Bloomberg News, cited by Reuters, reported that Chinese authorities instructed major carriers – including Air China, China Eastern, and China Southern – to halt future deliveries of Boeing jets due to the steep tariffs imposed by Trump of up to 145 per cent.
Shares in Boeing dropped slightly as a result of the report, falling by 1 per cent, according to CNN. Boeing, China’s second-largest aircraft supplier after Airbus, has not publicly commented on the matter, and neither have Chinese officials, or the White House.
Boeing considers China one of its most crucial growth markets, with its own analysis predicting that Chinese airlines will need 8,830 new planes over the next 20 years.
However, Boeing’s sales in China have drastically declined. Between 2017 and 2018, it received orders for 122 aircraft from Chinese customers. In the six years since, that number has dropped to just 28.
The downturn isn’t solely due to political tensions. Boeing’s own troubles, including the grounding of the 737 MAX after two fatal crashes in late 2018 and early 2019, also played a role. These crashes killed 346 people, leading to a global grounding of the aircraft.

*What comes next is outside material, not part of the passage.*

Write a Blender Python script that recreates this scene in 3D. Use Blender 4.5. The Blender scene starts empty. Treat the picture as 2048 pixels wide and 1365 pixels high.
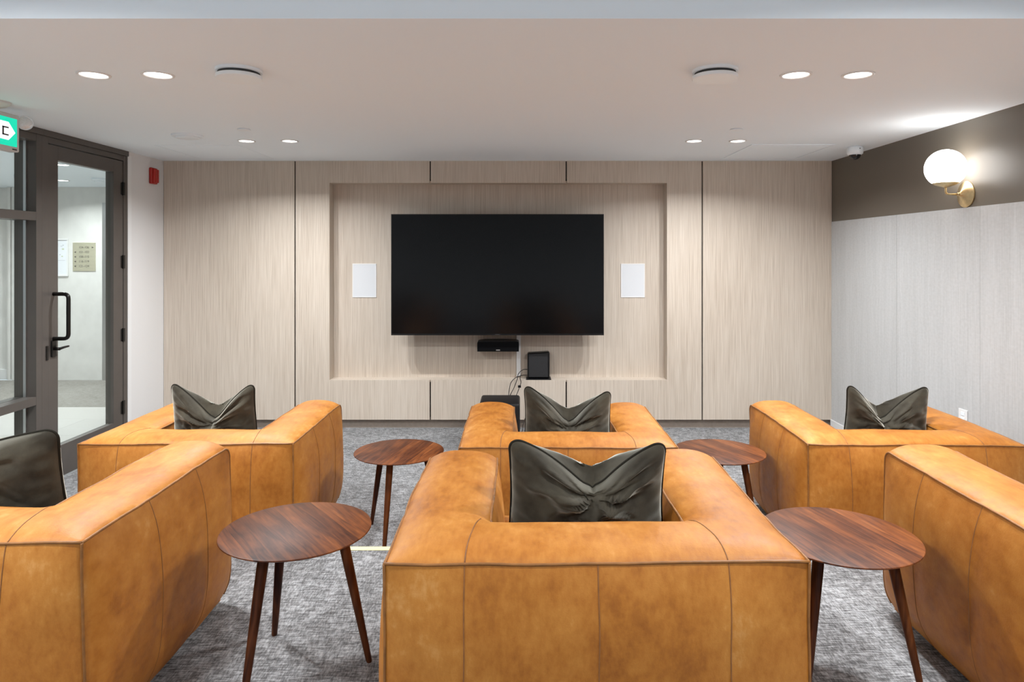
import bpy, bmesh, math, random
from mathutils import Vector, Matrix, noise

C = bpy.context.scene.collection
sc = bpy.context.scene
pi = math.pi

# ------------------------------------------------------------------ camera
CAMZ = 1.59
FPX = 1365.0
cam_d = bpy.data.cameras.new('camera')
cam_d.sensor_width = 36.0
cam_d.lens = FPX * 36.0 / 2048.0
cam_d.shift_x = (1024 - 1040) / 2048.0
cam_d.shift_y = -(682.5 - 510) / 2048.0
cam_d.clip_start = 0.02
cam = bpy.data.objects.new('camera', cam_d)
cam.location = (0, 0, CAMZ)
cam.rotation_euler = (pi / 2, 0, 0)
C.objects.link(cam)
sc.camera = cam

# ------------------------------------------------------------------ world, exposure
sc.view_settings.view_transform = 'Standard'
sc.view_settings.look = 'None'
sc.view_settings.gamma = 1.0
sc.view_settings.use_curve_mapping = False
sc.view_settings.exposure = 0.22
w = bpy.data.worlds.new('world'); sc.world = w
w.use_nodes = True
bg = w.node_tree.nodes['Background']
# fill gradient added to brighten the ceiling: paler below the horizon, dimmer above
_g = w.node_tree.nodes.new('ShaderNodeTexCoord'); _s = w.node_tree.nodes.new('ShaderNodeSeparateXYZ')
_r = w.node_tree.nodes.new('ShaderNodeValToRGB')
w.node_tree.links.new(_g.outputs['Generated'], _s.inputs[0])
_m = w.node_tree.nodes.new('ShaderNodeMath'); _m.operation = 'MULTIPLY_ADD'; _m.inputs[1].default_value = 0.5; _m.inputs[2].default_value = 0.5
w.node_tree.links.new(_s.outputs['Z'], _m.inputs[0]); w.node_tree.links.new(_m.outputs[0], _r.inputs[0])
_r.color_ramp.elements[0].position = 0.42; _r.color_ramp.elements[0].color = (0.84, 0.94, 1.0, 1)
_r.color_ramp.elements[1].position = 0.54; _r.color_ramp.elements[1].color = (0.24, 0.25, 0.26, 1)
w.node_tree.links.new(_r.outputs[0], bg.inputs[0])
bg.inputs[1].default_value = 0.85

LAMP_W = 20.5        # room downlights
CORR_W = 21.0        # corridor downlights
LAMP_COL = (0.96, 0.985, 1.0)

# ------------------------------------------------------------------ materials
def new_mat(name):
    m = bpy.data.materials.new(name); m.use_nodes = True
    nt = m.node_tree
    return m, nt, nt.nodes['Principled BSDF']

def N(nt, t, **kw):
    n = nt.nodes.new(t)
    for k, v in kw.items(): setattr(n, k, v)
    return n

def L(nt, a, b): nt.links.new(a, b)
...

Implications for Boeing due to trade war
The halt could have major implications for Boeing, which builds all its aircraft in the United States and exports nearly two-thirds of them overseas. The company contributes approximately $79 billion to the US economy and supports about 1.6 million jobs, according to CNN. It employs close to 150,000 people in the US alone.
By the end of 2024, Boeing had 55 undelivered aircraft in inventory – the majority of which were earmarked for China and India. Deliveries are critical to Boeing’s business model, as the company is only paid in full once the aircraft is handed over.